This is the first graphic novel I've ever read. Can you really call it a "novel" though if it's a memoir? Isn't "novel" associated with fiction?? Anyway, I really enjoyed Fun Home, except for the last chapter. I haven't read James Joyce's Ulysses, so the many many allusions and metaphors are completely lost on me. I'm sure they're very intelligent, but sadly, I'm not intelligent enough to completely get it.

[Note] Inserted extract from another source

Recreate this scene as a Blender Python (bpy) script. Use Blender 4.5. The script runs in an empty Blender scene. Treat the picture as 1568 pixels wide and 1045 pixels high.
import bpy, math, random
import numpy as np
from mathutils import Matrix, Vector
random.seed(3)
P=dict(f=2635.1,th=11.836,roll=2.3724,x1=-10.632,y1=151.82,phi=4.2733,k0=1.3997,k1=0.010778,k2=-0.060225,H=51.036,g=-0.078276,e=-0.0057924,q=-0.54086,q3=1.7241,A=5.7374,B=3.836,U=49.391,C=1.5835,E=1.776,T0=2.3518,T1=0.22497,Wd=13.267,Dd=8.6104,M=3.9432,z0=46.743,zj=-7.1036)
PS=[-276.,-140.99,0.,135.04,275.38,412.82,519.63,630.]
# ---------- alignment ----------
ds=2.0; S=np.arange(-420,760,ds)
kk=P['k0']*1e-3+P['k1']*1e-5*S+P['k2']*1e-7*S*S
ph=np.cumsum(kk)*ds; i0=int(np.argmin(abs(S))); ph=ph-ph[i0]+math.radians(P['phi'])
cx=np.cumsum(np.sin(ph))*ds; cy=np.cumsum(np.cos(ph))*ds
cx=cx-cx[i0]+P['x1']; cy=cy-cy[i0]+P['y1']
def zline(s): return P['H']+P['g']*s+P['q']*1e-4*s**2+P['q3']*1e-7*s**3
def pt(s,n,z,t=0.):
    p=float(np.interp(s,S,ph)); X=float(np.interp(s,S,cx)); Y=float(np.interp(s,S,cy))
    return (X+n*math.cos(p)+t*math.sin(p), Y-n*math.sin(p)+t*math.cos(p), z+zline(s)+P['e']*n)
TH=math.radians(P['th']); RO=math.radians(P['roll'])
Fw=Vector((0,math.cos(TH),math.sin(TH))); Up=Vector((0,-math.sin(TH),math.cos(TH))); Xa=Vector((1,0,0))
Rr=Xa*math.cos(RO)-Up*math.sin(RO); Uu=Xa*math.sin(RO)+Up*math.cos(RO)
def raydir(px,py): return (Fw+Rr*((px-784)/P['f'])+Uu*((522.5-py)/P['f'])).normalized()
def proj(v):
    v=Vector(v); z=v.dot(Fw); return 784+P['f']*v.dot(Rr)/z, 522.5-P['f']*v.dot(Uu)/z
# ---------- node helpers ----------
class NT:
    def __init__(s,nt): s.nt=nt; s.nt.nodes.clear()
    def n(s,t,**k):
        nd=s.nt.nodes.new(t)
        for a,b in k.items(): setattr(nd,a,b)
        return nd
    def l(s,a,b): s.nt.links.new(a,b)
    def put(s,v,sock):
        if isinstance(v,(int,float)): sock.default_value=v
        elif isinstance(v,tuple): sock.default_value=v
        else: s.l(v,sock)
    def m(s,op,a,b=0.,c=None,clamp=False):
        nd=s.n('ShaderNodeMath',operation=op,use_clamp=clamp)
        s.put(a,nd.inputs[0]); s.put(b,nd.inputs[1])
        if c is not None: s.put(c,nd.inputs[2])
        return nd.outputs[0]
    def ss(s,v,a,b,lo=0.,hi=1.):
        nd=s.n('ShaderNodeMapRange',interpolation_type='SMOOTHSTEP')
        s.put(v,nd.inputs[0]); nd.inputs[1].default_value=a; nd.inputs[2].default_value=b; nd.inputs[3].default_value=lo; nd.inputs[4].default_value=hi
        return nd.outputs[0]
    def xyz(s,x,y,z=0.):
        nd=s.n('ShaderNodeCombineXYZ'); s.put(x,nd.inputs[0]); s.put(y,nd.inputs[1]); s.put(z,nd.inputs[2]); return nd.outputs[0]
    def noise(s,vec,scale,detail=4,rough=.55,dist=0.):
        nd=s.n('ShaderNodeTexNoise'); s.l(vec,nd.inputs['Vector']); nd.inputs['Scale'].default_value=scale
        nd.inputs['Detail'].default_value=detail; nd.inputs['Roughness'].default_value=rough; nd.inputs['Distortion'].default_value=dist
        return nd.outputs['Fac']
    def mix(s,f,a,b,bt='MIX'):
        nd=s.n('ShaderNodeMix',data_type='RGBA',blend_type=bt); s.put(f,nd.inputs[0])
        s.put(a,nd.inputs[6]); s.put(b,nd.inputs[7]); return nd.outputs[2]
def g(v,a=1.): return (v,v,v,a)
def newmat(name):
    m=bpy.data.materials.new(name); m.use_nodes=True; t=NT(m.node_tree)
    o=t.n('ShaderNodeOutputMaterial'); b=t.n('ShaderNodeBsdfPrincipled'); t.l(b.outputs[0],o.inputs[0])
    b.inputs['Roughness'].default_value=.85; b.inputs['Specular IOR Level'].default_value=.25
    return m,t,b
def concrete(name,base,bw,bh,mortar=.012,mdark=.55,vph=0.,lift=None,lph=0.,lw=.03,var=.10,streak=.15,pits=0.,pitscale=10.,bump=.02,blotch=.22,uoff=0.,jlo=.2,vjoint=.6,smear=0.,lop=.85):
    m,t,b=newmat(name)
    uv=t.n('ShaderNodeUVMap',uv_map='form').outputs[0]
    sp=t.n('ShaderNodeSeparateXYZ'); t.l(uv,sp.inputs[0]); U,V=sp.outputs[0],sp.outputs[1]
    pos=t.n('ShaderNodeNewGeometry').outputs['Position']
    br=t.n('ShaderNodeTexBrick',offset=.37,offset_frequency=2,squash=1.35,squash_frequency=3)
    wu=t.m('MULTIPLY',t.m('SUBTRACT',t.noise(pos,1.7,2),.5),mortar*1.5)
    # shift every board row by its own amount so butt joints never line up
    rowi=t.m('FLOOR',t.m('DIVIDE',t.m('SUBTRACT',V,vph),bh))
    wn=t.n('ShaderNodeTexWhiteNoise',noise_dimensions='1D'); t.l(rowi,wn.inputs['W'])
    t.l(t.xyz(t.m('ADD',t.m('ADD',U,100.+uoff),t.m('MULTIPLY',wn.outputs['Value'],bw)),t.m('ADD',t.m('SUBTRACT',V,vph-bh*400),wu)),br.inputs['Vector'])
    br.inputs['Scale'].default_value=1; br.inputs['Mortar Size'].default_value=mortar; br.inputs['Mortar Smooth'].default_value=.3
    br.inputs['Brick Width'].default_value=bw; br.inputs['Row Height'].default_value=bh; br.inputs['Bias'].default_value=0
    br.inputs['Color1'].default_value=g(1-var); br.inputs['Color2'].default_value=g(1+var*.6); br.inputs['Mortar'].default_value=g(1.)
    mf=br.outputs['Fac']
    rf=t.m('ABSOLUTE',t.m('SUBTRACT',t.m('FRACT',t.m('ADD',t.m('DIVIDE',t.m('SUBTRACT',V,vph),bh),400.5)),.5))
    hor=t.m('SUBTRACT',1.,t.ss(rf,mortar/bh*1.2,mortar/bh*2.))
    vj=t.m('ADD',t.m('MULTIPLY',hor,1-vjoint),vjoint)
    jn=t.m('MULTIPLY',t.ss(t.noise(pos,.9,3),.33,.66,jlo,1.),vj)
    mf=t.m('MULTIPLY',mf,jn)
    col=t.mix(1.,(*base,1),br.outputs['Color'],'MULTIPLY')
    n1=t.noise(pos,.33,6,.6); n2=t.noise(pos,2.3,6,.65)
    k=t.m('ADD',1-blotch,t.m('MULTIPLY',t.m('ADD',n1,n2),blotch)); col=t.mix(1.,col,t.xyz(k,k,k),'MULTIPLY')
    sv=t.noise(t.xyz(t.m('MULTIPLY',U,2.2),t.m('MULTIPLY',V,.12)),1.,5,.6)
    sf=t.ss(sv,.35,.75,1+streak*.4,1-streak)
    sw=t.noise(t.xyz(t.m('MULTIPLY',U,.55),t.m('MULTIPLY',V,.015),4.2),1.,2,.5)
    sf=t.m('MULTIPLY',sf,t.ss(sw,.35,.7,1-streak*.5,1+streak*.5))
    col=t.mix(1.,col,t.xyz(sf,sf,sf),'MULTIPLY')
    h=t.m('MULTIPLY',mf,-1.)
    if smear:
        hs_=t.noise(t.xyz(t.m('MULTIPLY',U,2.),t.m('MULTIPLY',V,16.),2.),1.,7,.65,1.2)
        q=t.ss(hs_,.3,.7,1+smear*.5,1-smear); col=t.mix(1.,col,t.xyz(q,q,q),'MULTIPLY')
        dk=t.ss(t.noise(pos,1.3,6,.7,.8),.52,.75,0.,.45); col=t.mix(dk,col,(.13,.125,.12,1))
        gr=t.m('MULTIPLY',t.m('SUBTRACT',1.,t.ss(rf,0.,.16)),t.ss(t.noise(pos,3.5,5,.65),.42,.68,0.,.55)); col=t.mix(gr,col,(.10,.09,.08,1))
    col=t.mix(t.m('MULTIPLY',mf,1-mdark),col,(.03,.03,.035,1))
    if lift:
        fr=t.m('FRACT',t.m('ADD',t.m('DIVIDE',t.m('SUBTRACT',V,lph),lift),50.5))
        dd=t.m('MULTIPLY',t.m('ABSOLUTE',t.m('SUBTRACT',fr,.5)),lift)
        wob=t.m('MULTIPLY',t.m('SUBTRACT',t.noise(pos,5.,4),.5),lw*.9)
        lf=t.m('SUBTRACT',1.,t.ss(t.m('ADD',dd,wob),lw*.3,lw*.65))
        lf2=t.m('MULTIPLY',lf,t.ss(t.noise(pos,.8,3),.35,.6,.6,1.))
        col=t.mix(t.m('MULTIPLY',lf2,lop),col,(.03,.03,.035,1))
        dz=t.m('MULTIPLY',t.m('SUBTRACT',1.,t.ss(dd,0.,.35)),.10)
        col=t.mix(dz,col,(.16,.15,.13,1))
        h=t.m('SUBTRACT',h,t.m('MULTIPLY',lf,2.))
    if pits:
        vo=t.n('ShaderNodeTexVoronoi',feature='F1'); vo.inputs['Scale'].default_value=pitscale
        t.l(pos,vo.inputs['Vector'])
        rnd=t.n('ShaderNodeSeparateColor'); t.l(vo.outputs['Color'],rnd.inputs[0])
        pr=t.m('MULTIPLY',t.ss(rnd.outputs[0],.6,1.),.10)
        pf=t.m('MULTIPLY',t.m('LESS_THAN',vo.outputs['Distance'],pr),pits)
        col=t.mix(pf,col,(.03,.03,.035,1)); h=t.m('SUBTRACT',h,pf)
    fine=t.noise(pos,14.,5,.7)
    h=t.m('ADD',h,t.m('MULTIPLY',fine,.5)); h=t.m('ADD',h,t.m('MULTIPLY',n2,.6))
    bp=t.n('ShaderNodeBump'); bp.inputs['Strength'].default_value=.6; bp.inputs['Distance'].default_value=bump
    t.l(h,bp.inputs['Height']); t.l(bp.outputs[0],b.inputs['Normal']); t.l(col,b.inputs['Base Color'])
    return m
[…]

I'm really tired right now and I'm on my way to bed, but I wanted to blog about this before I forgot. My absolute favorite part of the book is the last page of the first chapter. Alison is talking about her father's death and how even though she was 19 when he died, she felt that his absence radiated retroactively back through all her memories of him. She says it's the opposite of how an amputee feels phantom pain in a missing limb: her father really was there all those years while she was growing up, but she ached as though he were already gone. The last image of the chapter is incredibly moving when taken in with the description of feeling like her father is already gone. It's a picture from high above their yard, with Alison and her father with their backs turned, moving away from each other. I found it very powerful, and with that page, I finally "got" graphic novels. The words and the pictures play off each other and create something that is more than the sum of its parts. The missing limb metaphor could have worked in a traditional novel, but I wouldn't have gone back to that page to reread it 7 times if it hadn't been accompanied by the images. The images make a clever turn of phrase in to something special. I wanted to scan the page, or at least the last image, to include with this post, but I have already passed the book on to the next reader.
And now I'm going to bed.
1 comment:
Awesome, the lack of pictures in this post is my fault? Sigh.
Can't wait to read this, I'll jump in as soon as I finish "Bonk" which is already living up to the standard set when I read "Spook". And because Mary Roach isn't satisfied to live only in my literary world, there was a reference to "Stiff" in the episode of Six Feet Under I watched yesterday.